▶ To be done: Your job is to return the lines between the line holding "Write the bpy" and the line holding "sun.location = to_sun * 60", inclusive, exactly and with no pictures.

▶ Excerpted records:
☆ ☆ ☆ ☆
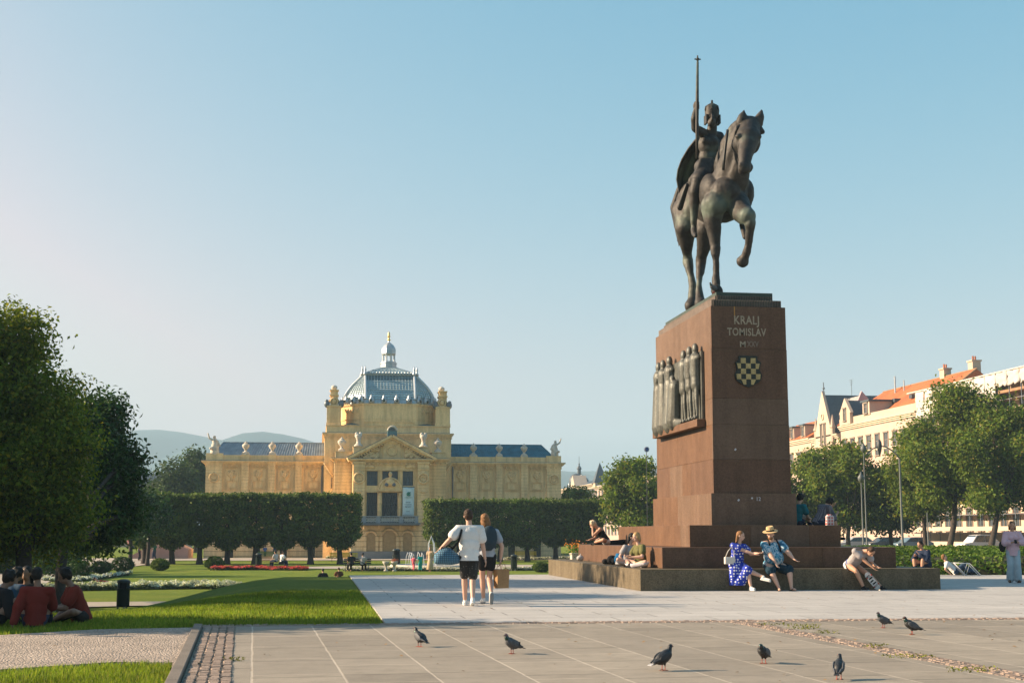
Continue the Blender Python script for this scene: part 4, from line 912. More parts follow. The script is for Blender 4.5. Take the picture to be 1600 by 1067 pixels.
☆ ☆ ☆ ☆
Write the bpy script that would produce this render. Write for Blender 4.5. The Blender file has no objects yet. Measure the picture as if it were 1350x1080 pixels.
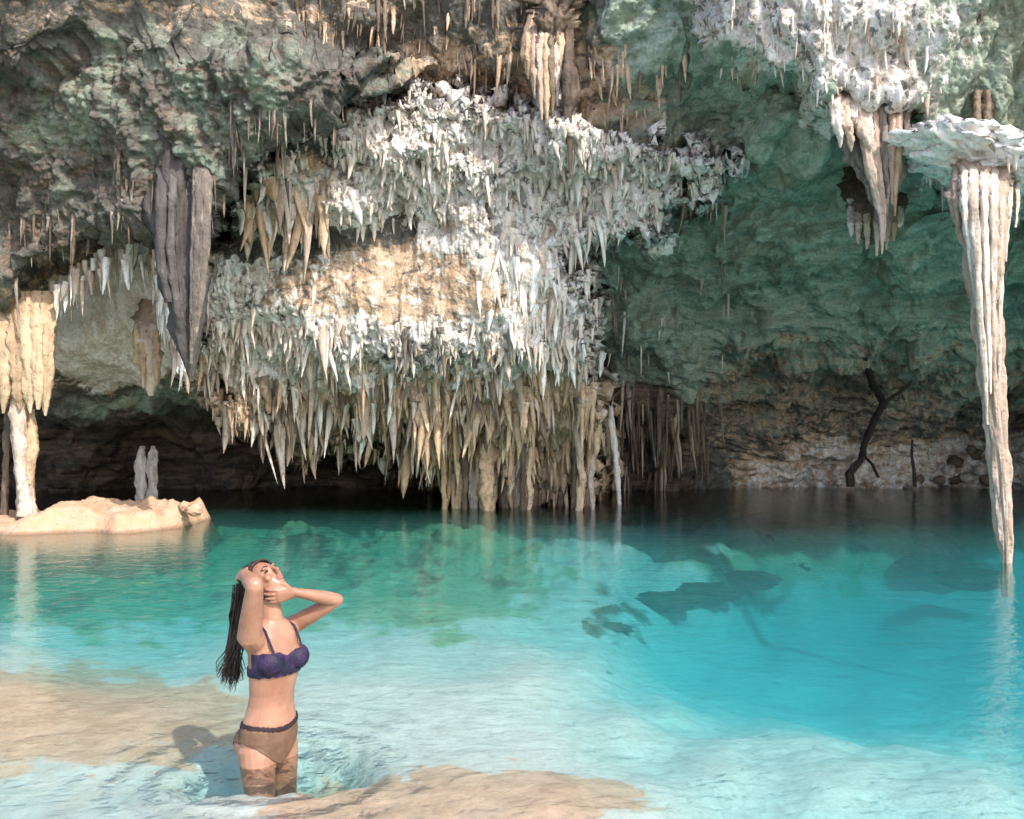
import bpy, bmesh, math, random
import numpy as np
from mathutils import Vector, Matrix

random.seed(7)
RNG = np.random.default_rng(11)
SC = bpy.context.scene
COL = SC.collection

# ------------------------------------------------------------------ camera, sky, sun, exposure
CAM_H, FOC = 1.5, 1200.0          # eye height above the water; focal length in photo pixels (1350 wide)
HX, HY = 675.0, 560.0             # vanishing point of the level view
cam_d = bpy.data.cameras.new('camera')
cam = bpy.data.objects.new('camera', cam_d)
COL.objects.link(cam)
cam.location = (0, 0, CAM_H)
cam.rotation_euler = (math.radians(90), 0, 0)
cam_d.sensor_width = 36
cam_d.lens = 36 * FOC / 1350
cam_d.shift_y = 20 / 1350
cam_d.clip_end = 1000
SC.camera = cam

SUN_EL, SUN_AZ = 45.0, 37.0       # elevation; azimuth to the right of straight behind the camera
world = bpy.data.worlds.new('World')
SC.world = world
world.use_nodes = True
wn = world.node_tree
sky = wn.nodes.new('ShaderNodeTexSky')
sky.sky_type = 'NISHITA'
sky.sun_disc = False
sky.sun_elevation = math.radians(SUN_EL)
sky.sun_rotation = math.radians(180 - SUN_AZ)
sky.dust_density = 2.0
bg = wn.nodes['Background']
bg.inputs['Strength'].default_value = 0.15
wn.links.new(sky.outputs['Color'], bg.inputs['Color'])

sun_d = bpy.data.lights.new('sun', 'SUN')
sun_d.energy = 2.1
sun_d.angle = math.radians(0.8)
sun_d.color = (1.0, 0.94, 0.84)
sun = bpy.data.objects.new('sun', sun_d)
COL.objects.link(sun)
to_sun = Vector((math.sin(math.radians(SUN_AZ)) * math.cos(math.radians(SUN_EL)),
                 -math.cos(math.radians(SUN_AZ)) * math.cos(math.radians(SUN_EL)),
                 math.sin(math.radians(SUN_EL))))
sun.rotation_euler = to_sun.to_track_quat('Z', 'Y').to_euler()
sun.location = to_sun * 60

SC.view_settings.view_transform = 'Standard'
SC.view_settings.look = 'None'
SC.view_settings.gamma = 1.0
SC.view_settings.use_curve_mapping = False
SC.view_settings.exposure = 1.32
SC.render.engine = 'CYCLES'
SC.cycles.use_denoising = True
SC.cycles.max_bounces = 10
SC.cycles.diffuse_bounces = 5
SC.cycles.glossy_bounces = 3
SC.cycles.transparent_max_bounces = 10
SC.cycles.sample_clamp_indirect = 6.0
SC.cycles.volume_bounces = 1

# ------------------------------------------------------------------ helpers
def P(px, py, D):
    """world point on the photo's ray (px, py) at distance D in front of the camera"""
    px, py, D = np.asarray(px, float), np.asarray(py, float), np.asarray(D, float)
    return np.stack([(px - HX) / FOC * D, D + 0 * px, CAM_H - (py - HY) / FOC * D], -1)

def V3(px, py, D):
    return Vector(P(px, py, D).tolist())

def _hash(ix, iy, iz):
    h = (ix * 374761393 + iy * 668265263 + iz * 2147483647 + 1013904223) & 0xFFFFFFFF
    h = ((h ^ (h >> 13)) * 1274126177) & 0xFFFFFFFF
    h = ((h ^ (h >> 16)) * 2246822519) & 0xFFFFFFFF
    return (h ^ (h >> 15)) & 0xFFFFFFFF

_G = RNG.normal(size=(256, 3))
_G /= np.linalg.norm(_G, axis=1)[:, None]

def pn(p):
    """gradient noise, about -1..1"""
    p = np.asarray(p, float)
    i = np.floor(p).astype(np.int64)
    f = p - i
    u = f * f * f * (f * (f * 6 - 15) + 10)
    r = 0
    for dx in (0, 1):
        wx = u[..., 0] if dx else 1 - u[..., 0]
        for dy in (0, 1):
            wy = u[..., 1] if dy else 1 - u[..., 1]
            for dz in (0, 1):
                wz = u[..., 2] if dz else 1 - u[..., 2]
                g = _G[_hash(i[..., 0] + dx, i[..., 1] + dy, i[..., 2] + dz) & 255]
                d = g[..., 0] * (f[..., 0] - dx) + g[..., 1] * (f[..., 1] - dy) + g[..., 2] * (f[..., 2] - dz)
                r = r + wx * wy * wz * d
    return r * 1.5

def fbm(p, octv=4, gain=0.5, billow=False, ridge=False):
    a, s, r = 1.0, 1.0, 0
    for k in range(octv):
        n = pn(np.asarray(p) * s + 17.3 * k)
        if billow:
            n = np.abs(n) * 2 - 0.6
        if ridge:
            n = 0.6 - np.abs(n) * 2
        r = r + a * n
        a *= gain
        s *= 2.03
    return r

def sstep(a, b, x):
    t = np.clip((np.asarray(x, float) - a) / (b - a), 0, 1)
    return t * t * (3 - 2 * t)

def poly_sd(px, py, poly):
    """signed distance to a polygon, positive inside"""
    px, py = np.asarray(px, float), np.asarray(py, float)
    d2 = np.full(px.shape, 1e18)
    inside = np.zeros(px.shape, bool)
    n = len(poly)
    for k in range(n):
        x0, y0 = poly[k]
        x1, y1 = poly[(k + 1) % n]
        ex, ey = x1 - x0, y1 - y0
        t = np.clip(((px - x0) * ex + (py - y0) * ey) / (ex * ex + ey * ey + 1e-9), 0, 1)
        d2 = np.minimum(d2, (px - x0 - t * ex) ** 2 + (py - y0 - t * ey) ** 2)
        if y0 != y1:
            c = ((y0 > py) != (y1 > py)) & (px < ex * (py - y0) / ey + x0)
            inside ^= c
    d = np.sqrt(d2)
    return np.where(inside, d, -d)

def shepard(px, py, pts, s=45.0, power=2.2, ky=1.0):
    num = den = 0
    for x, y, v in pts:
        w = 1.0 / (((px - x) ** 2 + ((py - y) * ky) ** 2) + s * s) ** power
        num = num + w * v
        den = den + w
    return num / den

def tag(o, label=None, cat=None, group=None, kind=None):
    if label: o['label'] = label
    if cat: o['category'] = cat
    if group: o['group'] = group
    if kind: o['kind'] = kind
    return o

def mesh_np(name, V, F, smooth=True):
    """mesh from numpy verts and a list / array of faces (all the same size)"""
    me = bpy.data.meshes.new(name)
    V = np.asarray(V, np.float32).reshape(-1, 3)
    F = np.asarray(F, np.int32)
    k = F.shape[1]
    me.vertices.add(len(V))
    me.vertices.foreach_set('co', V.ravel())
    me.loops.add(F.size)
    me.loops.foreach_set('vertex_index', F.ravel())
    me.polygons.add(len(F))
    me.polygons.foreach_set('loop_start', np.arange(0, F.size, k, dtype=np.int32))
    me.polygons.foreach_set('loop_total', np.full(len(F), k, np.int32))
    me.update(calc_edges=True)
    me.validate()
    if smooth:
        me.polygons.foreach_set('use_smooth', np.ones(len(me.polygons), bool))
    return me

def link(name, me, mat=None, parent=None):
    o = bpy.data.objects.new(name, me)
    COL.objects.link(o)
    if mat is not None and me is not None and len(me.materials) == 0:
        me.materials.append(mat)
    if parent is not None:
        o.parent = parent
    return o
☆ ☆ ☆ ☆
▶ Right answer:
Write the bpy script that would produce this render. Write for Blender 4.5. The Blender file has no objects yet. Measure the picture as if it were 1350x1080 pixels.
import bpy, bmesh, math, random
import numpy as np
from mathutils import Vector, Matrix

random.seed(7)
RNG = np.random.default_rng(11)
SC = bpy.context.scene
COL = SC.collection

# ------------------------------------------------------------------ camera, sky, sun, exposure
CAM_H, FOC = 1.5, 1200.0          # eye height above the water; focal length in photo pixels (1350 wide)
HX, HY = 675.0, 560.0             # vanishing point of the level view
cam_d = bpy.data.cameras.new('camera')
cam = bpy.data.objects.new('camera', cam_d)
COL.objects.link(cam)
cam.location = (0, 0, CAM_H)
cam.rotation_euler = (math.radians(90), 0, 0)
cam_d.sensor_width = 36
cam_d.lens = 36 * FOC / 1350
cam_d.shift_y = 20 / 1350
cam_d.clip_end = 1000
SC.camera = cam

SUN_EL, SUN_AZ = 45.0, 37.0       # elevation; azimuth to the right of straight behind the camera
world = bpy.data.worlds.new('World')
SC.world = world
world.use_nodes = True
wn = world.node_tree
sky = wn.nodes.new('ShaderNodeTexSky')
sky.sky_type = 'NISHITA'
sky.sun_disc = False
sky.sun_elevation = math.radians(SUN_EL)
sky.sun_rotation = math.radians(180 - SUN_AZ)
sky.dust_density = 2.0
bg = wn.nodes['Background']
bg.inputs['Strength'].default_value = 0.15
wn.links.new(sky.outputs['Color'], bg.inputs['Color'])

sun_d = bpy.data.lights.new('sun', 'SUN')
sun_d.energy = 2.1
sun_d.angle = math.radians(0.8)
sun_d.color = (1.0, 0.94, 0.84)
sun = bpy.data.objects.new('sun', sun_d)
COL.objects.link(sun)
to_sun = Vector((math.sin(math.radians(SUN_AZ)) * math.cos(math.radians(SUN_EL)),
                 -math.cos(math.radians(SUN_AZ)) * math.cos(math.radians(SUN_EL)),
                 math.sin(math.radians(SUN_EL))))
sun.rotation_euler = to_sun.to_track_quat('Z', 'Y').to_euler()
sun.location = to_sun * 60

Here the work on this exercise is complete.